Cumprem-se hoje cem anos sobre o falecimento do ilustre escritor Trindade Coelho, natural do Mogadouro, que iniciou a sua carreira profissional no Sabugal, razão mais do que suficiente para aqui lhe prestarmos o devido preito.
Em 1885, com 24 anos e já casado, conclui o curso de Direito em Coimbra, nascendo-lhe também nesse ano o filho Henrique. Escrevia contos e crónicas em jornais e revistas, de onde retirava algum pecúlio, mas necessitava de arranjar emprego.
«Um dia de manhã recebo uma carta, de Camilo Castelo Branco, o grande escritor, que eu nunca tinha visto, nem ele a mim: dizia-me que vira nos jornais que eu fora a concurso e que escrevera ao Ministro pedindo-lhe que me despachasse!
Caí das nuvens! Mas daí a poucos dias estava efectivamente despachado «delegado do Procurador Régio» do Sabugal, e eu ia ao Minho visitar o grande escritor , vê-lo pela primeira vez (primeira e última!) e beijar-lhe as mãos pelo seu tão grande favor.
(…)
Sabugal era a melhor comarca de 3.ª classe; mas era quase uma aldeia, na Beira; e Camilo disse-me numa carta que escreveu para lá que «receava que eu me fizesse ali um reinícola pavoroso»; – e em menos de um mês estava transferido para Portalegre, que era já uma pequena mas linda cidade, capital de distrito, no Alentejo.»
Como vimos pela citação, da sua «Autobiografia», escrita em 1902, foi através de Camilo Castelo Branco que foi para o Sabugal e foi o mesmo escritor que dali o retirou. Esteve na nossa vila raiana por muito pouco tempo. Iniciou funções no dia 18 de Fevereiro de 1886, mas logo em Abril foi transferido para Portalegre, onde esteve durante quatro anos, indo depois para Ovar e a seguir para Lisboa, onde definitivamente se fixou.

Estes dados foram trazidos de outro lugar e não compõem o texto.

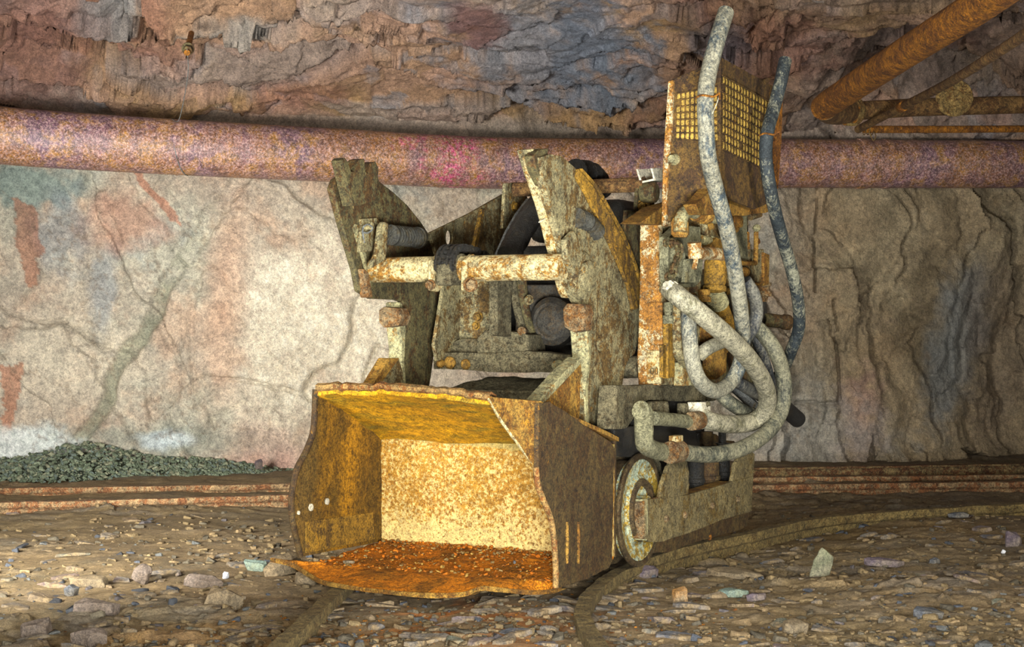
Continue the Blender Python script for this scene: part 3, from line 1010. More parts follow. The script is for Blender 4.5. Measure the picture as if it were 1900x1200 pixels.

Magistrado de grande prestígio, elabora estudos e propostas de leis e publica alguns livros sobre ciências jurídicas, onde se destacam: «ABC do Povo», «Recursos em Processo Criminal», «Incidentes em Processo Civil», «Anotações ao Código Penal» e «Manual Político do Cidadãos Português».
Enquanto literato, Trindade Coelho ficou sobretudo conhecido como contista e novelista, sendo a sua obra-prima o livro «Os Meus Amores», publicado em 1891, considerado por muitos como uma das jóias da literatura portuguesa. Outra obra de referência é «In Illo Tempore», sucessão de crónicas sobre a sua passagem por Coimbra enquanto estudante, falando acerca dos colegas, dos lentes e dos fruticas, que ao tempo davam alma à cidade do conhecimento. Também é obra de vulto o livro «O Senhor Sete», que contém dispersos sobre folclore e doutrina literária.
Em 1907, desgostoso com a ditadura de João Franco, pede a demissão do cargo de Delegado do Procurador Régio da 3.ª Vara Criminal de Lisboa e, no ano seguinte, desiludido com a vida, suicida-se em sua casa a tiro de pistola. A fatalidade ocorreu em 18 de Agosto de 1908, cumprindo-se hoje exactamente cem anos sobre o acontecimento.
Mogadouro, a terra que o viu nascer orgulha-se do seu natural mais conhecido. No centenário do seu nascimento, em 1961, foram para ali transladados os seus restos mortais, que até então permaneciam em Lisboa. No mesmo ano inaugurou-se a estátua do escritor, da autoria do escultor Leopoldo de Almeida, colocada ao centro do largo, que passou a chamar-se Trindade Coelho.
Este ano de 2008, em que se cumprem cem anos sobre a sua morte, o Mogadouro preparou um vasto programa evocativo. Foi lançado um concurso literário com o seu nome, efectuaram-se sessões evocativas através do Grémio Literário de Vila Real e organizou-se uma exposição acerca da vida e obra do escritor.